S’extrayant du temps, tout en étant marquée par les vêtements, Adjani passe du XVIIIe siècle au début du XXIe, de l’Angleterre à la France, du fantastique au film d’horreur, prêtant ses traits à des héroïnes à travers lesquelles le public tente de deviner sa personnalité. Ses costumes lui permettent ici d’échapper à l’idée du présent, de la mode et du quotidien. Elle se fait l’allégorie d’un panthéon glamour pluriel, dont le climax s’illustre en 2022 dans le spectacle Le Vertige Marilyn d’Olivier Steiner et Emmanuel Lagarrigue, où elle donne chair à un dialogue rêvé avec l’incarnation de l’idée de glamour Marilyn. Hors, le glamour est un éternel outil pour la mode, comme le montre l’historienne de la mode Valerie Steele dans Glamour : Fashion, Industrial Design, Architecture, en 2004.

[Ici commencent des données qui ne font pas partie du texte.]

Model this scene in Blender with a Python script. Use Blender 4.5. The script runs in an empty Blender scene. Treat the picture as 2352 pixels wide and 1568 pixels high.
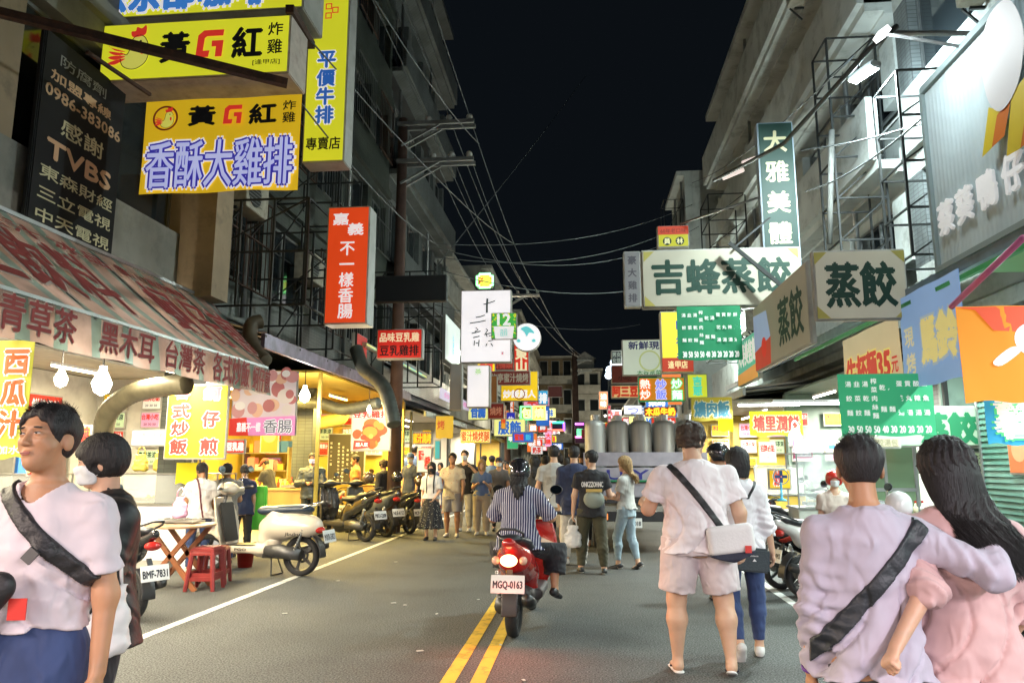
import bpy, bmesh, math, random
import numpy as np
from mathutils import Vector, Matrix, Euler
R = math.radians
random.seed(7)
SC = bpy.context.scene
COL = SC.collection
# ---------------------------------------------------------------- camera
F_, CX_, CY_, VX_, VY_, EYE = 1700.0, 1176.0, 784.0, 1340.0, 1065.0, 1.5
pitch_ = math.atan2(VY_ - CY_, F_)
yaw_ = math.atan((VX_ - CX_) / F_ * math.cos(pitch_))
cam = bpy.data.cameras.new('camera')
cam.sensor_width = 36.0
cam.lens = F_ / 2352.0 * 36.0
cam.clip_start = 0.05
cam.clip_end = 2000
camo = bpy.data.objects.new('camera', cam)
COL.objects.link(camo)
camo.location = (0, 0, EYE)
camo.rotation_euler = (R(90) + pitch_, 0, yaw_)
SC.camera = camo
# ---------------------------------------------------------------- night sky
W = bpy.data.worlds.new('World')
SC.world = W
W.use_nodes = True
wn = W.node_tree
for n in list(wn.nodes):
    wn.nodes.remove(n)
wo = wn.nodes.new('ShaderNodeOutputWorld')
wb = wn.nodes.new('ShaderNodeBackground')
wb.inputs['Color'].default_value = (0.0034, 0.0048, 0.0066, 1)
wb.inputs['Strength'].default_value = 1.0
wn.links.new(wb.outputs[0], wo.inputs[0])
SC.view_settings.view_transform = 'Standard'
SC.view_settings.look = 'None'
SC.view_settings.exposure = 0.0
SC.view_settings.gamma = 1.0
SC.view_settings.use_curve_mapping = False
SC.cycles.use_denoising = True
SC.cycles.use_light_tree = True
SC.cycles.max_bounces = 6
SC.cycles.diffuse_bounces = 3
SC.cycles.glossy_bounces = 3
SC.cycles.transmission_bounces = 4
SC.cycles.sample_clamp_indirect = 4.0
SC.cycles.caustics_reflective = False
SC.cycles.caustics_refractive = False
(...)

Inspiration des jeunes créateurs
L’image de Marylin la suit : déjà présente dans le décor de sa chambre dans L’Été meurtrier en 1983. Ici, Adjani n’est plus d’une autre époque, mais incarne une fille du Sud, sexualisée et flamboyante. Boucles d’oreilles colorées imposantes, talons aiguilles et robe rayée moulante : Éliane est objet de fantasme pour les personnages du film, mais aussi pour le public. Investissant un mythe sudiste composé de couleurs primaires et fille hyper-sexy, Jacquemus revendique et rend hommage à plusieurs reprises au personnage d’Éliane qui intègre sa sémiotique mode personnelle. Elle se devine dans les t-shirts aux épaules dénudées, la robe moulante et le mini-short acidulé de sa collection Riviera. Se jouant des licornes françaises, travaillant ainsi le rapport Paris-province, Jacquemus fait également un clin d’œil à une autre Adjani, en 2013, dans sa collection la Piscine : celle vêtue d’un large pull marine masculin dans le clip réalisé par Luc Besson et accompagnant la chanson Pull marine.
Mythe du Sud ou parisien, Marylin ou Margot : Adjani s’extrait de la mode pour mieux la nourrir à travers ce personnage et se pose comme une star à part. Si aujourd’hui, on la croise au premier rang de Chanel, Jacquemus ou AMI, elle reste au service de l’idée d’actrice, soit ce qu’elle associe dans les pages des Inrocks à l’idée de “soigner”.